Not all ARPUs are the same

Not all companies report their financial metrics the same way. This became clear yesterday when international wireless carriers Vimpelcom and Orascom reported results that both showed data for their Canadian operation, Wind Mobile.

In the case of Vimpelcom’s 1Q13 results, we saw

CANADA KEY INDICATORS
Mobile 1Q13 1Q12 YoY
Subscribers (‘000) 602 415 28%
ARPU (CAD) 31.6 27.3 16%

Orascom also reported 1Q13 results yesterday, releasing its view of Canada’s Wind Mobile performance:

CANADA KEY INDICATORS
Wind Canada 1Q13 1Q12 YoY
Subscribers 601,719 415,364 44.9%
ARPU (CAD) 27.60 27.30 1.1%

What is going on? Both companies are reporting the same subscriber figures; Vimpelcom rounds to the nearest thousand, while Orascom shows every subscriber. The change percentages differ – and frankly, I cannot reproduce the Vimpelcom change number. Clearly, Orascom took the growth in subscribers and divided by 1Q12 figures to come up with its report of change percentage.

But the more important question is how could both companies report different ARPU figures for Wind Mobile in 1Q13? Vimpelcom says it was $31.60; Orascom says it was $27.60. That is a $4.00 difference, representing a nearly 15% difference.

In today’s Globe and Mail, Rita Trichur got an answer from a Wind Mobile spokesperson who said the companies use different reporting methodologies.

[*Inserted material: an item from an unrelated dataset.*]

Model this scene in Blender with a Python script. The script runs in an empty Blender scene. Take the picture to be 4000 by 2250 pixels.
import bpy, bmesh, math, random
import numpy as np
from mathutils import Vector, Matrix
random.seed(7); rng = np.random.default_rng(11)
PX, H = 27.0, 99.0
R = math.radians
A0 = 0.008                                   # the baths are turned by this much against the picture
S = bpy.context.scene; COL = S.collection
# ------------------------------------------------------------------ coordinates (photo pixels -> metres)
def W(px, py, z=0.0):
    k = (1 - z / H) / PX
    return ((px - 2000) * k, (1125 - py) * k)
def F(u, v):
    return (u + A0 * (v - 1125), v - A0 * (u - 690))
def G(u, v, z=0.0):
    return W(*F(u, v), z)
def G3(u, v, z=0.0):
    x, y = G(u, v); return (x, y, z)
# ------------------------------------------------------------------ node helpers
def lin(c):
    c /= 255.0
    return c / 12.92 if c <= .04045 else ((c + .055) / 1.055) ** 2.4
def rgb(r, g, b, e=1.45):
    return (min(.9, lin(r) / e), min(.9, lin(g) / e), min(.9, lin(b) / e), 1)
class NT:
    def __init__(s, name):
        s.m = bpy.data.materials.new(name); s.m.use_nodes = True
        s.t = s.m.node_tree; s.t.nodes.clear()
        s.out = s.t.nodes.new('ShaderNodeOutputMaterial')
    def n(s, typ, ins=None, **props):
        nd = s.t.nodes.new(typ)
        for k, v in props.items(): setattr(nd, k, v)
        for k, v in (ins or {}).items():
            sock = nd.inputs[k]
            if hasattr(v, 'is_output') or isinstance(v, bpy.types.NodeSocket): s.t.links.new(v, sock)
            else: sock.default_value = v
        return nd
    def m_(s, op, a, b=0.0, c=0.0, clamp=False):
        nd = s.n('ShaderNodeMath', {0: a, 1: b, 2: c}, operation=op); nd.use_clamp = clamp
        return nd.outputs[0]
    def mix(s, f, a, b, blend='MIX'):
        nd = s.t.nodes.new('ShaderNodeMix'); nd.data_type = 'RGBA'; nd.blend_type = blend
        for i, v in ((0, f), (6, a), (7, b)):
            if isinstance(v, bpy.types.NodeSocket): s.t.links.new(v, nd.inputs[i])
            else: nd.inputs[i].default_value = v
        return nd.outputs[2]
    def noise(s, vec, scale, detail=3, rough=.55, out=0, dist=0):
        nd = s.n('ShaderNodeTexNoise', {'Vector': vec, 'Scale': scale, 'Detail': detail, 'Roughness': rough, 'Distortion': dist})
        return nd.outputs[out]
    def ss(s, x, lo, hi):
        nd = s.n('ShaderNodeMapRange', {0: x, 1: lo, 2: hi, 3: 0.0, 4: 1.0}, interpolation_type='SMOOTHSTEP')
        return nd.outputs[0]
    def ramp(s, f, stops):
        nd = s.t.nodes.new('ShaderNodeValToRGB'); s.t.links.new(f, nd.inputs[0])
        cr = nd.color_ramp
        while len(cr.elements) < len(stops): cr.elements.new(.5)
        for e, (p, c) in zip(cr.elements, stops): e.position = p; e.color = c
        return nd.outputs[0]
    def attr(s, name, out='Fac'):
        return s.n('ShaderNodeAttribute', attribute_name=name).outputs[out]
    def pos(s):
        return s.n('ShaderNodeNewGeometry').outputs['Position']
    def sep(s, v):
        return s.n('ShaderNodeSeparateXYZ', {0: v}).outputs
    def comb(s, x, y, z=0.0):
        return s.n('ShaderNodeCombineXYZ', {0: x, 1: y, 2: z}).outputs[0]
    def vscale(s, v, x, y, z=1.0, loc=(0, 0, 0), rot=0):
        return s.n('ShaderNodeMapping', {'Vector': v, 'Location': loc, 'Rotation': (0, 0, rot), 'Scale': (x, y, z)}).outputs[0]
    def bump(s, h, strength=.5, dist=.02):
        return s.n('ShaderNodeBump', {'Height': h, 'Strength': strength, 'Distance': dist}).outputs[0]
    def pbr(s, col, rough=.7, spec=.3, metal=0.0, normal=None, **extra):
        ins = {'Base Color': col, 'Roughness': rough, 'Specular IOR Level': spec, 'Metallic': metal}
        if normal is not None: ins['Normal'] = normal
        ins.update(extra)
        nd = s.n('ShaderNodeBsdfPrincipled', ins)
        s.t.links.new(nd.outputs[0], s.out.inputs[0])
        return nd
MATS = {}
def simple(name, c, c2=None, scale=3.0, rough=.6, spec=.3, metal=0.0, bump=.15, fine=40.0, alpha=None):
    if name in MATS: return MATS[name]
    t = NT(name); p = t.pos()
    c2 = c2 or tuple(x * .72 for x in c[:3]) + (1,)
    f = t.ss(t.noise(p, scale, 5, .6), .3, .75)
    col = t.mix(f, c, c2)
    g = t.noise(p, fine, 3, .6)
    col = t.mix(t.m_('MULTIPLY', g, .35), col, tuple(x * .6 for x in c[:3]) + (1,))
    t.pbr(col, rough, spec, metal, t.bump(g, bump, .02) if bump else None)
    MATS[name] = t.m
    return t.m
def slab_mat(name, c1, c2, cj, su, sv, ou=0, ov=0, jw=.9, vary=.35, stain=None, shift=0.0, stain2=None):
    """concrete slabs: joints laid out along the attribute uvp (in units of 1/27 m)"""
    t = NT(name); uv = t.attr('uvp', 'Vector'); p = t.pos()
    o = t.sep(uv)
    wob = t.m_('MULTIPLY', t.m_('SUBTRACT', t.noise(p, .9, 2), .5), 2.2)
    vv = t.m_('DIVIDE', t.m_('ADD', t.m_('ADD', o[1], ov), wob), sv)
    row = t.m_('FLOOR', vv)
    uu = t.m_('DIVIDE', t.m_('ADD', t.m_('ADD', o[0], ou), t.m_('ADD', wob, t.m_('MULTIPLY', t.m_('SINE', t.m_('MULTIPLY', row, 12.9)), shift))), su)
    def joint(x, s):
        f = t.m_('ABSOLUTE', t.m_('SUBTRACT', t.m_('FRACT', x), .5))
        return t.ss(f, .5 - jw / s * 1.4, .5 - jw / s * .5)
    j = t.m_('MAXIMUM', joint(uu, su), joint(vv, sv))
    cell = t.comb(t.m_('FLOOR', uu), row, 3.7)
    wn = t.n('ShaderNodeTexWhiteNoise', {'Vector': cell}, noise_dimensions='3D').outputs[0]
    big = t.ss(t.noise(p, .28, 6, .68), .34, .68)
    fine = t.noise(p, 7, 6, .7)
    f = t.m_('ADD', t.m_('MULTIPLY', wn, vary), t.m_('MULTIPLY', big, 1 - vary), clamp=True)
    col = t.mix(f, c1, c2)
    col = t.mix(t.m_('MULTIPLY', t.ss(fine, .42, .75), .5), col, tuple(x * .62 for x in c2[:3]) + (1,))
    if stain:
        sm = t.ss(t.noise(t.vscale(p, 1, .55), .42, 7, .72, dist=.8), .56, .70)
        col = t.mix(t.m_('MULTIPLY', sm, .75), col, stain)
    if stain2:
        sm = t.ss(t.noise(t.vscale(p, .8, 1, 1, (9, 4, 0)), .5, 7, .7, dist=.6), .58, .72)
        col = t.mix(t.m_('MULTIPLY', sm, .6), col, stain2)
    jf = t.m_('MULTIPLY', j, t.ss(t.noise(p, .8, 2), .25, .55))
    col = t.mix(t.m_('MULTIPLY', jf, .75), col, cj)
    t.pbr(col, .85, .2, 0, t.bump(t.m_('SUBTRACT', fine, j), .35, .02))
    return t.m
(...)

What are the different ways that ARPU can be reported?

As the full name suggests, ARPU – average revenue per user – is a calculated average. Use revenues as the numerator, divide by number of users, et voila!

The differences are in what numbers are used for both the numerator and the denominator. Not all revenues are the same: does the company include non-recurring subscriber revenues in the numerator, such as handset sales, one time charges, etc.? In the denominator, different companies use different ways to count pre-paid subscribers. For example, if a prepaid card hasn’t been used in the recent past, it isn’t generating revenues, so should it be included in the ARPU calculation?

For financial reporting purposes, the most important consideration is consistency – enabling comparisons over time. As long as the method is unchanged between reporting periods, two companies can report the same key indicator differently, while both can be considered correct.

Yet another reason why care has to be used when trying to compare financial reporting data between different companies and different jurisdictions.